The final arrangement will be set out in writing by the employer. It could be that the employee negotiates to have a different length of notice to the standard that they are eligible for but they should be offered the statutory minimum notice.

What is the procedure for handling redundancy?

Best practice suggests that all employers should have a redundancy policy in place, outlining the procedure for handling redundancy along with other related information such as rates of redundancy pay and the rules around eligibility.

The redundancy procedure should include the following stages.

There should be an initial investigation which should explore alternatives to redundancy, which jobs and employees may no longer be needed and hence face redundancy, and whether voluntary redundancy could be used to prevent compulsory redundancy. 

The next stage is to notify the affected workers about the situation and offering voluntary redundancy where appropriate 

If more than one employee is affected, a scoring system should be developed to decide which employees are most likely to be made redundant by scoring each employee individually, fairly and objectively. 

The consultation period then follows, where meetings are held with the affected employees to discuss the reasons for redundancy, how this will affect them, their redundancy package, alternatives to redundancy and to gather their response.

Following the consultation there should be written communication between the employer and employees to confirm what has been discussed, the arrangements for each consultation meeting, actions to be taken, and outcomes.
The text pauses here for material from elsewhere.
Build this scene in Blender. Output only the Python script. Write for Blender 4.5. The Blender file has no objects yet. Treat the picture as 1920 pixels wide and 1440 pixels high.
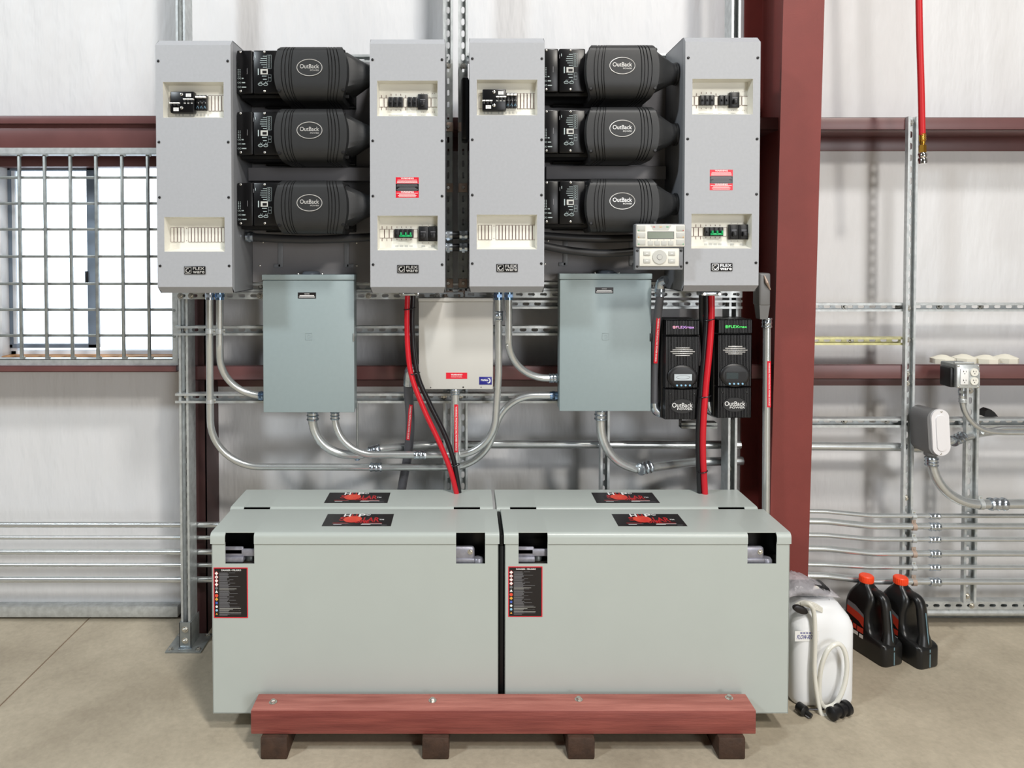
import bpy, bmesh, math, random
from mathutils import Vector, Matrix
random.seed(7)
SC = bpy.context.scene
# ------------------------------------------------------------------ camera
F, TH, CX, CAMZ = 1350.0, math.radians(1.3), 870.0, 1.73
CY = 470.0 + F * math.tan(TH)
cd = bpy.data.cameras.new('camera'); cam = bpy.data.objects.new('camera', cd); SC.collection.objects.link(cam)
cam.location = (0, 0, CAMZ); cam.rotation_euler = (math.pi / 2 - TH, 0, 0)
cd.sensor_width = 36; cd.lens = F / 1920 * 36; cd.shift_x = (960 - CX) / 1920; cd.shift_y = (CY - 720) / 1920
cd.clip_start = .05; cd.clip_end = 300
SC.camera = cam
# ------------------------------------------------------------------ world, lights, exposure
SC.view_settings.view_transform = 'Standard'; SC.view_settings.look = 'None'
SC.view_settings.gamma = 1; SC.view_settings.use_curve_mapping = False
SC.view_settings.exposure = 0.0
w = bpy.data.worlds.new('sky'); SC.world = w; w.use_nodes = True
bg = w.node_tree.nodes['Background']; bg.inputs[0].default_value = (.86, .94, 1, 1); bg.inputs[1].default_value = 3.2
def area(name, loc, target, size, power, col=(1, .97, .93)):
    l = bpy.data.lights.new(name, 'AREA'); l.energy = power; l.size = size; l.color = col; l.shape = 'DISK'
    o = bpy.data.objects.new(name, l); SC.collection.objects.link(o); o.location = loc
    o.rotation_euler = (Vector(target) - Vector(loc)).to_track_quat('-Z', 'Y').to_euler(); return o
area('ceiling_lamp_warm', (3.4, -3.2, 6.2), (.8, .8, 0), .8, 270, (1, .95, .87))
area('ceiling_lamp_pale', (-5.0, -1.4, 5.8), (-.4, 1.6, 0), .8, 250, (.86, .94, 1))
area('ceiling_lamp_mid', (1.5, -1.0, 7.5), (.2, 1.5, 0), .8, 270, (1, .98, .96))
area('front_right_fill', (4.6, -8.6, 2.3), (0, 3, .8), 4.0, 440, (.95, .97, 1))  # unseen soft fill added from the front right; no doorway stands there
# ------------------------------------------------------------------ helpers
COL = SC.collection
ct, st = math.cos(TH), math.sin(TH)
def P(u, v, Y):
    y = (CY - v) / F; t = Y / (ct + y * st)
    return Vector((t * (u - CX) / F, Y, CAMZ + t * (y * ct - st)))
def PF(u, v, z=0.0):
    y = (CY - v) / F; t = (z - CAMZ) / (y * ct - st)
    return Vector((t * (u - CX) / F, t * (ct + y * st), z))
def lin(c): return c / 12.92 if c <= .04045 else ((c + .055) / 1.055) ** 2.4
def rgb(r, g, b): return (lin(r / 255), lin(g / 255), lin(b / 255), 1)
def mat(name, col, rough=.5, metal=0.0, var=0.0, vscale=8, bump=0.0, bscale=60, bdist=.01, spec=.5, coat=0.0, alpha=1.0, trans=0.0, col2=None, stretch=None, emit=None):
    m = bpy.data.materials.new(name); m.use_nodes = True; n = m.node_tree.nodes; L = m.node_tree.links
    b = n['Principled BSDF']; b.inputs['Base Color'].default_value = col; b.inputs['Roughness'].default_value = rough
    b.inputs['Metallic'].default_value = metal; b.inputs['Specular IOR Level'].default_value = spec
    b.inputs['Coat Weight'].default_value = coat; b.inputs['Alpha'].default_value = alpha; b.inputs['Transmission Weight'].default_value = trans
    if emit: b.inputs['Emission Color'].default_value = emit[0]; b.inputs['Emission Strength'].default_value = emit[1]
    if var or bump or col2:
        tc = n.new('ShaderNodeTexCoord'); mp = n.new('ShaderNodeMapping'); L.new(tc.outputs['Object'], mp.inputs[0])
        if stretch: mp.inputs['Scale'].default_value = stretch
    if var or col2:
        t = n.new('ShaderNodeTexNoise'); t.inputs['Scale'].default_value = vscale; t.inputs['Detail'].default_value = 6; L.new(mp.outputs[0], t.inputs[0])
        r = n.new('ShaderNodeValToRGB'); r.color_ramp.elements[0].position = .3; r.color_ramp.elements[1].position = .7
        c2 = col2 or tuple(min(1, c * (1 + var)) for c in col[:3]) + (1,)
        c1 = tuple(c * (1 - var) for c in col[:3]) + (1,)
        r.color_ramp.elements[0].color = c1; r.color_ramp.elements[1].color = c2
        L.new(t.outputs['Fac'], r.inputs[0]); L.new(r.outputs[0], b.inputs['Base Color'])
    if bump:
        t2 = n.new('ShaderNodeTexNoise'); t2.inputs['Scale'].default_value = bscale; t2.inputs['Detail'].default_value = 4; L.new(mp.outputs[0], t2.inputs[0])
        bp = n.new('ShaderNodeBump'); bp.inputs['Strength'].default_value = bump; bp.inputs['Distance'].default_value = bdist
        L.new(t2.outputs['Fac'], bp.inputs['Height']); L.new(bp.outputs[0], b.inputs['Normal'])
    return m
M = {}
M['galv'] = mat('galvanized_steel', rgb(198, 202, 202), .42, .55, .14, 40, .05, 80)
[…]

When making the decision (whether to make the employee redundant or not, details of the redundancy package and the redundancy notice period)

Finally, employees should be made aware of their right to appeal the decision, and employers should make clear what the process is to appeal. 

Failure to follow a fair and lawful redundancy procedure puts employers at risk of tribunal claims. Take advice from the outset to ensure compliance throughout the process.